**INFORMATION SUPPLIED**
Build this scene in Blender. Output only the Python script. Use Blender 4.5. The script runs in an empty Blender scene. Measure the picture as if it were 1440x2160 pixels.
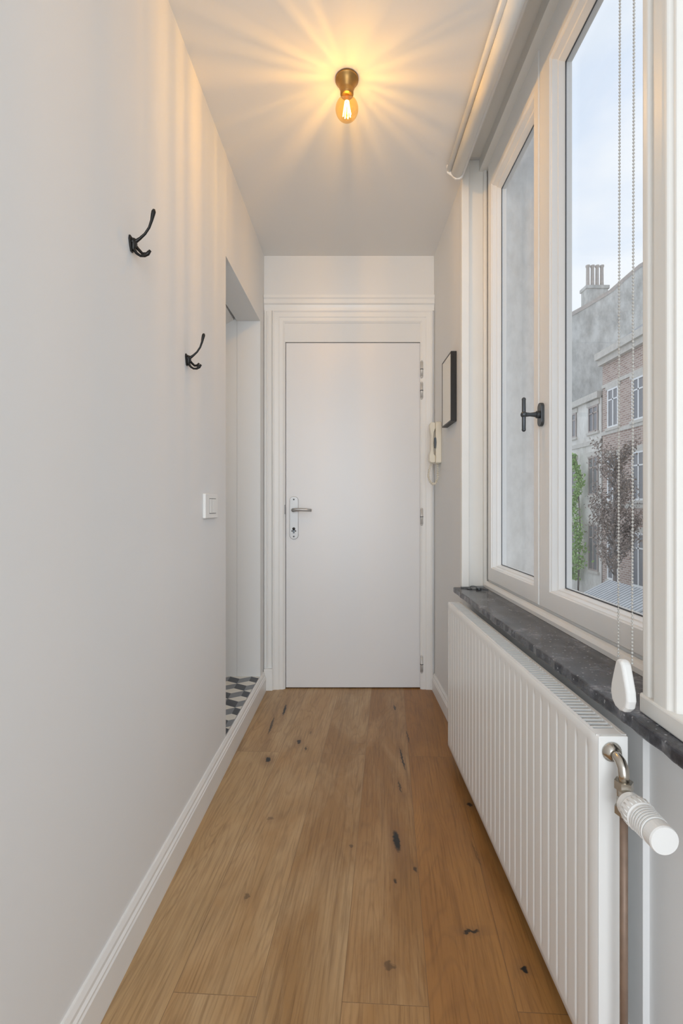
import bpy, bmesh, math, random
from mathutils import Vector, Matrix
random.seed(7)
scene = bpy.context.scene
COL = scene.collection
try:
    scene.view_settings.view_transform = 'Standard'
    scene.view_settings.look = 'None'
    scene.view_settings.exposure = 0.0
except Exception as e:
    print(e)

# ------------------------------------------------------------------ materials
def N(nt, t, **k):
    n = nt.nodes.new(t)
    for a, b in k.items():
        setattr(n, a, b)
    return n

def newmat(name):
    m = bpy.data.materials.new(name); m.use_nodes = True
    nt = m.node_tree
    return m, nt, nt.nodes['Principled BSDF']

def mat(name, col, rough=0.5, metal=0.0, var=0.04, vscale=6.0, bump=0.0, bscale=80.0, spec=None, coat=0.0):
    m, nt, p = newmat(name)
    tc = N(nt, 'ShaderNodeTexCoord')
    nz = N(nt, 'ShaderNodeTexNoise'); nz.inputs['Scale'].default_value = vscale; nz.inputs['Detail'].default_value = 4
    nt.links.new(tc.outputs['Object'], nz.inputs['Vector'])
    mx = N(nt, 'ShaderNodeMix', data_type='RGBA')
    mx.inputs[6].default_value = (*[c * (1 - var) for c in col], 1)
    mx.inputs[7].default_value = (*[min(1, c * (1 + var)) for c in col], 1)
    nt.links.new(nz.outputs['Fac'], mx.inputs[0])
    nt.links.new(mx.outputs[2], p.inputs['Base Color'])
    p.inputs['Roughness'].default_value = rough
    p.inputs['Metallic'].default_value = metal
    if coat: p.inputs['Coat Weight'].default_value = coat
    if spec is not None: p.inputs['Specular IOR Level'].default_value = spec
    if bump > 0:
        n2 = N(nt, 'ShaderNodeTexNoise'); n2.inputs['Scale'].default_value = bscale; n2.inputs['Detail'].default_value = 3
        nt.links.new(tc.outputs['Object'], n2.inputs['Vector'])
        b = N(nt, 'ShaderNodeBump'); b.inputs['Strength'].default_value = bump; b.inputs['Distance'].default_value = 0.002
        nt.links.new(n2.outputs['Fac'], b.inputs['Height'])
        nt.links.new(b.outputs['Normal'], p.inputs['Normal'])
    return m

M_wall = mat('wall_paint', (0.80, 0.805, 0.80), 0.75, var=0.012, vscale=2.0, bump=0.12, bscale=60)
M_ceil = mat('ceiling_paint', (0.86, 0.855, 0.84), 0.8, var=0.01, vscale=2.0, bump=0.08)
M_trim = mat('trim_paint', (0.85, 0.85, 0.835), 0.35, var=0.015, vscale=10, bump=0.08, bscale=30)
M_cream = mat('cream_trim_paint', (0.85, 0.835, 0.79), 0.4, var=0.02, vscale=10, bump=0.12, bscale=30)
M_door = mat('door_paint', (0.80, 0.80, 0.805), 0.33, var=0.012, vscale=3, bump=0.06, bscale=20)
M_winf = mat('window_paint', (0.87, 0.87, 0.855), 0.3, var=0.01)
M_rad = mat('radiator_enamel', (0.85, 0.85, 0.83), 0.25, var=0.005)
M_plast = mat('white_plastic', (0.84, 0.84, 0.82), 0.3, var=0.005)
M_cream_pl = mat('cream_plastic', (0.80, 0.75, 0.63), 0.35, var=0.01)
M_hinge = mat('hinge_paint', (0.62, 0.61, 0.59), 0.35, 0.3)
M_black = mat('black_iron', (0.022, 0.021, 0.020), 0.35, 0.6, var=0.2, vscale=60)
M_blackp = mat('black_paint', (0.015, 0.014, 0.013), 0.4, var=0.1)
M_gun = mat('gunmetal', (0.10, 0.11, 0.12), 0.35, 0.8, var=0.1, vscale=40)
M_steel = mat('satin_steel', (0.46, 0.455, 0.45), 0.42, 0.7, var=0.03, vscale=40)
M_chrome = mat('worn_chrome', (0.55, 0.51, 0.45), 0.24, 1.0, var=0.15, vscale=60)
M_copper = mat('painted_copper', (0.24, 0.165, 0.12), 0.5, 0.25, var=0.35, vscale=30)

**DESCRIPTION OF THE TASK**
Take the listing above and restate it word for word, without its pictures.

**TASK ANSWER**
Build this scene in Blender. Output only the Python script. Use Blender 4.5. The script runs in an empty Blender scene. Measure the picture as if it were 1440x2160 pixels.
import bpy, bmesh, math, random
from mathutils import Vector, Matrix
random.seed(7)
scene = bpy.context.scene
COL = scene.collection
try:
    scene.view_settings.view_transform = 'Standard'
    scene.view_settings.look = 'None'
    scene.view_settings.exposure = 0.0
except Exception as e:
    print(e)

# ------------------------------------------------------------------ materials
def N(nt, t, **k):
    n = nt.nodes.new(t)
    for a, b in k.items():
        setattr(n, a, b)
    return n

def newmat(name):
    m = bpy.data.materials.new(name); m.use_nodes = True
    nt = m.node_tree
    return m, nt, nt.nodes['Principled BSDF']

def mat(name, col, rough=0.5, metal=0.0, var=0.04, vscale=6.0, bump=0.0, bscale=80.0, spec=None, coat=0.0):
    m, nt, p = newmat(name)
    tc = N(nt, 'ShaderNodeTexCoord')
    nz = N(nt, 'ShaderNodeTexNoise'); nz.inputs['Scale'].default_value = vscale; nz.inputs['Detail'].default_value = 4
    nt.links.new(tc.outputs['Object'], nz.inputs['Vector'])
    mx = N(nt, 'ShaderNodeMix', data_type='RGBA')
    mx.inputs[6].default_value = (*[c * (1 - var) for c in col], 1)
    mx.inputs[7].default_value = (*[min(1, c * (1 + var)) for c in col], 1)
    nt.links.new(nz.outputs['Fac'], mx.inputs[0])
    nt.links.new(mx.outputs[2], p.inputs['Base Color'])
    p.inputs['Roughness'].default_value = rough
    p.inputs['Metallic'].default_value = metal
    if coat: p.inputs['Coat Weight'].default_value = coat
    if spec is not None: p.inputs['Specular IOR Level'].default_value = spec
    if bump > 0:
        n2 = N(nt, 'ShaderNodeTexNoise'); n2.inputs['Scale'].default_value = bscale; n2.inputs['Detail'].default_value = 3
        nt.links.new(tc.outputs['Object'], n2.inputs['Vector'])
        b = N(nt, 'ShaderNodeBump'); b.inputs['Strength'].default_value = bump; b.inputs['Distance'].default_value = 0.002
        nt.links.new(n2.outputs['Fac'], b.inputs['Height'])
        nt.links.new(b.outputs['Normal'], p.inputs['Normal'])
    return m

M_wall = mat('wall_paint', (0.80, 0.805, 0.80), 0.75, var=0.012, vscale=2.0, bump=0.12, bscale=60)
M_ceil = mat('ceiling_paint', (0.86, 0.855, 0.84), 0.8, var=0.01, vscale=2.0, bump=0.08)
M_trim = mat('trim_paint', (0.85, 0.85, 0.835), 0.35, var=0.015, vscale=10, bump=0.08, bscale=30)
M_cream = mat('cream_trim_paint', (0.85, 0.835, 0.79), 0.4, var=0.02, vscale=10, bump=0.12, bscale=30)
M_door = mat('door_paint', (0.80, 0.80, 0.805), 0.33, var=0.012, vscale=3, bump=0.06, bscale=20)
M_winf = mat('window_paint', (0.87, 0.87, 0.855), 0.3, var=0.01)
M_rad = mat('radiator_enamel', (0.85, 0.85, 0.83), 0.25, var=0.005)
M_plast = mat('white_plastic', (0.84, 0.84, 0.82), 0.3, var=0.005)
M_cream_pl = mat('cream_plastic', (0.80, 0.75, 0.63), 0.35, var=0.01)
M_hinge = mat('hinge_paint', (0.62, 0.61, 0.59), 0.35, 0.3)
M_black = mat('black_iron', (0.022, 0.021, 0.020), 0.35, 0.6, var=0.2, vscale=60)
M_blackp = mat('black_paint', (0.015, 0.014, 0.013), 0.4, var=0.1)
M_gun = mat('gunmetal', (0.10, 0.11, 0.12), 0.35, 0.8, var=0.1, vscale=40)
M_steel = mat('satin_steel', (0.46, 0.455, 0.45), 0.42, 0.7, var=0.03, vscale=40)
M_chrome = mat('worn_chrome', (0.55, 0.51, 0.45), 0.24, 1.0, var=0.15, vscale=60)
M_copper = mat('painted_copper', (0.24, 0.165, 0.12), 0.5, 0.25, var=0.35, vscale=30)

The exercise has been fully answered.